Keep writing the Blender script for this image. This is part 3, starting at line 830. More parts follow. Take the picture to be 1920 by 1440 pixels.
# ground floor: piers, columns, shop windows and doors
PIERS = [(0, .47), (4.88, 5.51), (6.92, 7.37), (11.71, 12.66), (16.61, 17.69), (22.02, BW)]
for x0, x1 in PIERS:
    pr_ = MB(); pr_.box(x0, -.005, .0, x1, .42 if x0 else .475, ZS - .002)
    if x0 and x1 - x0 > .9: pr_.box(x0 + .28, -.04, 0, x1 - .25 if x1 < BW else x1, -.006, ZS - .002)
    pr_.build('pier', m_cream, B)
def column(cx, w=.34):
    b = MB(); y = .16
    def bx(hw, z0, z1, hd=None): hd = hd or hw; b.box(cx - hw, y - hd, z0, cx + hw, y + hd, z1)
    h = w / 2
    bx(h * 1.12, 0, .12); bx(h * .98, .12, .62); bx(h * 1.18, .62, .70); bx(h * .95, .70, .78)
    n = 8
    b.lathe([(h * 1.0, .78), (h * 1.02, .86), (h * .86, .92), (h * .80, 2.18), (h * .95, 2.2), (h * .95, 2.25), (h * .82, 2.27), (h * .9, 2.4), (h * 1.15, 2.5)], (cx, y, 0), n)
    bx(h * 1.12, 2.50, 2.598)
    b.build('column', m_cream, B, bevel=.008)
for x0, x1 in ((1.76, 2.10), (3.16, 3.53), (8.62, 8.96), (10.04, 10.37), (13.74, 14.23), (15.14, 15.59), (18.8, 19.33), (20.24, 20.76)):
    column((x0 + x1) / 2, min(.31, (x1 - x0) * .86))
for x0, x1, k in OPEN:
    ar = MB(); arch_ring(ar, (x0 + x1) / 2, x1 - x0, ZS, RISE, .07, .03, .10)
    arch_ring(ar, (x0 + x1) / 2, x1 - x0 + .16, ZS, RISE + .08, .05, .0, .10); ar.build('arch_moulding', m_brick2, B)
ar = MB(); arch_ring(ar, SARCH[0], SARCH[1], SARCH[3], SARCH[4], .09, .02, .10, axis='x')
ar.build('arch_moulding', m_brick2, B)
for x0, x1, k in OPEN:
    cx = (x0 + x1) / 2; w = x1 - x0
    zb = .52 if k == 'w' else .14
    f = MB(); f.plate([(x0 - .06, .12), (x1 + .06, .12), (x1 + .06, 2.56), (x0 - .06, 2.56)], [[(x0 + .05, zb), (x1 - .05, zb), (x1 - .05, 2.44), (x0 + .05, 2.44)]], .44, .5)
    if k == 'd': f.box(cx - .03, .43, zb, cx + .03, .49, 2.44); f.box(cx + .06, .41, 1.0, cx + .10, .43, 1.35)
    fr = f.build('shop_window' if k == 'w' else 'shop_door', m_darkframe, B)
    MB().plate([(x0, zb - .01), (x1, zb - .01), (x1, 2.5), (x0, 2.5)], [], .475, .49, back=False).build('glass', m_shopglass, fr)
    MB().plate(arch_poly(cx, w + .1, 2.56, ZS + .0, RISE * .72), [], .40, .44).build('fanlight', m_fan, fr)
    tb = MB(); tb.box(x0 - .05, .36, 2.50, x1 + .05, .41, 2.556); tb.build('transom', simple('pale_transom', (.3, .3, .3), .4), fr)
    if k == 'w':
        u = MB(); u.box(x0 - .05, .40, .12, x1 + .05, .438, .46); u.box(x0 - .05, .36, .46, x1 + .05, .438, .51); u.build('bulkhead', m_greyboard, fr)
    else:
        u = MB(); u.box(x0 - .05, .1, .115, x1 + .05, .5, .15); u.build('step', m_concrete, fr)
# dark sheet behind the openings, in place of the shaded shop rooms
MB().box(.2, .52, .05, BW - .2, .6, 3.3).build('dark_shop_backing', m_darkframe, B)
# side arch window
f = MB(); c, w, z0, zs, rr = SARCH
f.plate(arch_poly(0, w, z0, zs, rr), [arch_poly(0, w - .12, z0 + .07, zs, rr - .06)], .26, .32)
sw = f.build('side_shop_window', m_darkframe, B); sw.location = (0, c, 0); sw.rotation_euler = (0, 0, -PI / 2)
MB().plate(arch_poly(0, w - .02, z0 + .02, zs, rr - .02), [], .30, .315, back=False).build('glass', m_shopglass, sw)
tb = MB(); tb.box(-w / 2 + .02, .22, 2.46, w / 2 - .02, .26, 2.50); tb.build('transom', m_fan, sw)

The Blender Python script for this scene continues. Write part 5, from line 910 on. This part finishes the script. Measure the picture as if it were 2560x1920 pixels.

PROBLEM DESCRIPTION
Ascertain the number of lines in the entries that include the word "This", and report only that number.

EXPECTED OUTPUT
2